One idea being bounced around Netflix HQ has the streaming giant creating a docuseries around the NBA’s new tournament that would be similar to those that it has produced for F1 (“Drive to Survive”), golf (“Full Swing”) and tennis (“Break Point”). Netflix’s pitch would be that it would use that kind of programming to promote the live games in the In-Season Tournament.

It’s still way too early in the NBA’s negotiating process to know if Netflix co-CEO Ted Sarandos is serious about making such a big splash in live sports rights. After all, the league’s 45-day exclusive negotiating window with ESPN and Turner doesn’t start until March 9, which means that we’re still months away from serious talks.

But CNBC’s Alex Sherman reported last month that Netflix execs had warmed to the idea of buying NBA rights after years of publicly dismissing getting into the sports media market. This type of deal — a small package of games that it can promote with original programming — appears to be a way for Netflix to get into live sports. A package that it can own, like the In-Season Tournament, looks to be more attractive for Netflix execs than being one of several outlets carrying a game-of-the-week or playoff games.

The NBA’s In-Season Tournament has certainly been a unique experience thus far. ESPN’s ratings for the games have actually done well, which indicates some interest in the competition. But the complex group stage format with regular season games doubling as tournament games probably still has even diehard fans struggling to understand the concept. And then there are the wild, colorful, futuristic court designs that certainly succeed in making the games stand out as not your run of the mill November NBA contests.

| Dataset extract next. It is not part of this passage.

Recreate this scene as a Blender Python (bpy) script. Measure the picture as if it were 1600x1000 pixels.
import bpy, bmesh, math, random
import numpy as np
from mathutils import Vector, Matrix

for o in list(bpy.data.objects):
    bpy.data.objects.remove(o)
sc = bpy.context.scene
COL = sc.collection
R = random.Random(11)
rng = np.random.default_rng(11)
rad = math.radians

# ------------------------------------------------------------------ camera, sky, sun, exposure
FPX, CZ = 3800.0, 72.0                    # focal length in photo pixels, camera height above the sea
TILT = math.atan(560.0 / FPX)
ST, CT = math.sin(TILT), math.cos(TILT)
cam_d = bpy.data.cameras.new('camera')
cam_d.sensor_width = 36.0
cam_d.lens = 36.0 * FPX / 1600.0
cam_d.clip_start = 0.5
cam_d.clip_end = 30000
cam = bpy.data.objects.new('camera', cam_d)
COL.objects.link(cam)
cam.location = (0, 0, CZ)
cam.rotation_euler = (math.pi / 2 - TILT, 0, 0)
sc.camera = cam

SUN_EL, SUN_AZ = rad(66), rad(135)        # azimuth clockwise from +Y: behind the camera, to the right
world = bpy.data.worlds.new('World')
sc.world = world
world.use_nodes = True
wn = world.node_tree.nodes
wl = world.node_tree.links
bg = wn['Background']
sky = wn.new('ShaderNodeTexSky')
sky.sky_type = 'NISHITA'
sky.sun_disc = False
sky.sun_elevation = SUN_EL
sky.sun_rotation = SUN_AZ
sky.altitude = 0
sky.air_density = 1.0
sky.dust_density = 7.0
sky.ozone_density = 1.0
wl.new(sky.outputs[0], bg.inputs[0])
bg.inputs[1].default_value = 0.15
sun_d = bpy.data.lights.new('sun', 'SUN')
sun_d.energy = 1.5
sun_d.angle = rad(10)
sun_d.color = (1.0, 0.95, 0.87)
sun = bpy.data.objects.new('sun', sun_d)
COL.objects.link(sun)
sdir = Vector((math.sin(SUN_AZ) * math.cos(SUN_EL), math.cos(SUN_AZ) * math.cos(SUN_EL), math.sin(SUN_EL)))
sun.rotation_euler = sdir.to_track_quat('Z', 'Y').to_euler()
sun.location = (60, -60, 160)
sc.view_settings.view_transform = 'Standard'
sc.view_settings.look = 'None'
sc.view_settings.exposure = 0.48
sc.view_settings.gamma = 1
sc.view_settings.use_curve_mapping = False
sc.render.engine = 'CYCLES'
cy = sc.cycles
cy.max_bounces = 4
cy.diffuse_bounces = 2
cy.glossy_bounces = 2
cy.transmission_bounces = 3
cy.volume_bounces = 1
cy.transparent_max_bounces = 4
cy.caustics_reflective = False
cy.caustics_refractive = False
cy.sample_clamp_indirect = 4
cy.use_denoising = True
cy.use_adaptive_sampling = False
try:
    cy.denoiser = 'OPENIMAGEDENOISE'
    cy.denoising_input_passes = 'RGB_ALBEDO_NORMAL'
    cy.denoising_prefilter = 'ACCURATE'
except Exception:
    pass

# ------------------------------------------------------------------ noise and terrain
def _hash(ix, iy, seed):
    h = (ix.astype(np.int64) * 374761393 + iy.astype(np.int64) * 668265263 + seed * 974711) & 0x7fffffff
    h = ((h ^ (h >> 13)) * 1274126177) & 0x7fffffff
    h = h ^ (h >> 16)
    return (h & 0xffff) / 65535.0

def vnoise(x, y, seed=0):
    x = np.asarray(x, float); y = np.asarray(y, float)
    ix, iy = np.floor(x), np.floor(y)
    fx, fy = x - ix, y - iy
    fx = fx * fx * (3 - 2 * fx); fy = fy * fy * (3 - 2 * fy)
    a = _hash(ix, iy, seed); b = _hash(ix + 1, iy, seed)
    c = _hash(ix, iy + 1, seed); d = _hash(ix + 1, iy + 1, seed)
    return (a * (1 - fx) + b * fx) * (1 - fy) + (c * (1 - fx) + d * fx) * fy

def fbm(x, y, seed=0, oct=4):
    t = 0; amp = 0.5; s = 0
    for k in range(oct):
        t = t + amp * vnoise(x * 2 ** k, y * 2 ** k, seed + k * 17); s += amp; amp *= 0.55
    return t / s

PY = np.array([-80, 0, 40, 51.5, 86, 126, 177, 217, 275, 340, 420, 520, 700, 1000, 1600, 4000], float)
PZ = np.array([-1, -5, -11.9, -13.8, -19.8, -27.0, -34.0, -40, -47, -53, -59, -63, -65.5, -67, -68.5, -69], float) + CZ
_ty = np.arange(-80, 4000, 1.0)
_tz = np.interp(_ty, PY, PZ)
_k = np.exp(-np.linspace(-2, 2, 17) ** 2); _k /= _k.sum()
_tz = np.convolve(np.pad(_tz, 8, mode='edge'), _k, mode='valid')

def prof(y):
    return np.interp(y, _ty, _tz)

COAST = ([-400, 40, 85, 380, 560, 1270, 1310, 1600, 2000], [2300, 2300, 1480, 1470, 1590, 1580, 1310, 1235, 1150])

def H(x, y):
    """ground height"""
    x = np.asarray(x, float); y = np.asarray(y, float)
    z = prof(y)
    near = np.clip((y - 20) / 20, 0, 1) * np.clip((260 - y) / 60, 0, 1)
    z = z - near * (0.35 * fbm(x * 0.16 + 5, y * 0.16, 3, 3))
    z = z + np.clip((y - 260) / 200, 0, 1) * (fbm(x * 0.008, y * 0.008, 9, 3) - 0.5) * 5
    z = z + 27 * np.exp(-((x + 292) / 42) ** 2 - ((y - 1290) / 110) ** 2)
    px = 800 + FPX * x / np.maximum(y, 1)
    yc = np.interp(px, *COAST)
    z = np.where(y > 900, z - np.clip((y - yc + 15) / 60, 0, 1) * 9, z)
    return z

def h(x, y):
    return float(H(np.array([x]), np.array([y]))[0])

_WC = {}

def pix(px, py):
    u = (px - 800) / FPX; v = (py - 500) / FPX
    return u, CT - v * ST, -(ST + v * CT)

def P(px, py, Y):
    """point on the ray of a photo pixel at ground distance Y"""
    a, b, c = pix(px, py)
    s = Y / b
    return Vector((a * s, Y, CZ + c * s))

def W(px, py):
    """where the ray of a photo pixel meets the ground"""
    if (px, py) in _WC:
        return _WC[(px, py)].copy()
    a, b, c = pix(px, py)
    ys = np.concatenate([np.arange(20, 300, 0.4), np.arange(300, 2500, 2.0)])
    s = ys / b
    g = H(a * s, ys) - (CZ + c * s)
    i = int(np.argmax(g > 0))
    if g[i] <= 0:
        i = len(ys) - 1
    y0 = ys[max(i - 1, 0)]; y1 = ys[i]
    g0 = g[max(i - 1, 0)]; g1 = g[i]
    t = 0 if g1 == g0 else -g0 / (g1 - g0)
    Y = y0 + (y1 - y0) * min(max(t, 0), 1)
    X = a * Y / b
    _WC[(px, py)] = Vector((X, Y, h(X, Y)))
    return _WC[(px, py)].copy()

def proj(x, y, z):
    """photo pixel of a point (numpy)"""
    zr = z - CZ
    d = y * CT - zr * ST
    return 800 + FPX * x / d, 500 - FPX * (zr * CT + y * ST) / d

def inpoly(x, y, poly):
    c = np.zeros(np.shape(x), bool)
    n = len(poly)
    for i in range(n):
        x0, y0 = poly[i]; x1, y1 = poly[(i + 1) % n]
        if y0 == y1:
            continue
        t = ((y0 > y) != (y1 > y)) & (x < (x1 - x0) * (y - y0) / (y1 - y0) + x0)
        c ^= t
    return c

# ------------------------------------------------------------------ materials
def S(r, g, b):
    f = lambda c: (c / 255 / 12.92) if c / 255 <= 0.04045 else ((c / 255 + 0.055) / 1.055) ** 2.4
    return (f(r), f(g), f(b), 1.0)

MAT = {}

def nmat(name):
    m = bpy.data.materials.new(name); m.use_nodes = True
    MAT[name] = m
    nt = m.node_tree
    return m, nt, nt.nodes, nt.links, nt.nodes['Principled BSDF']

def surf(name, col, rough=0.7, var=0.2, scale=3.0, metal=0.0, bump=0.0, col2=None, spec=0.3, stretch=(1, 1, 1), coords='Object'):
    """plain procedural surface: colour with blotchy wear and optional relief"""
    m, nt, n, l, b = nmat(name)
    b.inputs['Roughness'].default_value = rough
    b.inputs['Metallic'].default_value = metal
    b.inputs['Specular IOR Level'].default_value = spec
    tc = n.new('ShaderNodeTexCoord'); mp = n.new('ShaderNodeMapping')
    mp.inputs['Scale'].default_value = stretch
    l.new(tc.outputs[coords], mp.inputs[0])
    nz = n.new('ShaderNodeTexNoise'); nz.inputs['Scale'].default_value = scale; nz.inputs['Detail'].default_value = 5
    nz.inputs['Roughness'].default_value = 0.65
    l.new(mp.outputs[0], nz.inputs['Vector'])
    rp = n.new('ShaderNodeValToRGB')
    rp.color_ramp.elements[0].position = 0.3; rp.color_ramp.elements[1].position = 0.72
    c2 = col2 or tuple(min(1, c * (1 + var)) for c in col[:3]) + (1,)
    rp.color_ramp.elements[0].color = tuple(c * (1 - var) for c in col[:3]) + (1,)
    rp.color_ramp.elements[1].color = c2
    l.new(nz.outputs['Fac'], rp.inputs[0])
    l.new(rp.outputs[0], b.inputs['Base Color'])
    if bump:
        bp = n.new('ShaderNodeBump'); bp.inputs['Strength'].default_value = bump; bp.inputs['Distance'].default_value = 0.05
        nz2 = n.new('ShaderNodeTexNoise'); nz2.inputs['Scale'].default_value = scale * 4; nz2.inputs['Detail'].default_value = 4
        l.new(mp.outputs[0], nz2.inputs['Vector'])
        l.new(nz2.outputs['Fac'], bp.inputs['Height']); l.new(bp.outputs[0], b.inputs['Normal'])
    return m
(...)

If the NBA could create a standalone package for a platform, it would further their objective of amplifying their standing on the calendar. And knowing what Netflix has done with sports documentaries, their creative side could tell a story that helps make the tournament matter, even though there are still many skeptics that think of it as nothing more than a gimmick. Even though we won’t know for several months if Netflix and the NBA are serious about partnering together, it’s an intriguing option for the Association.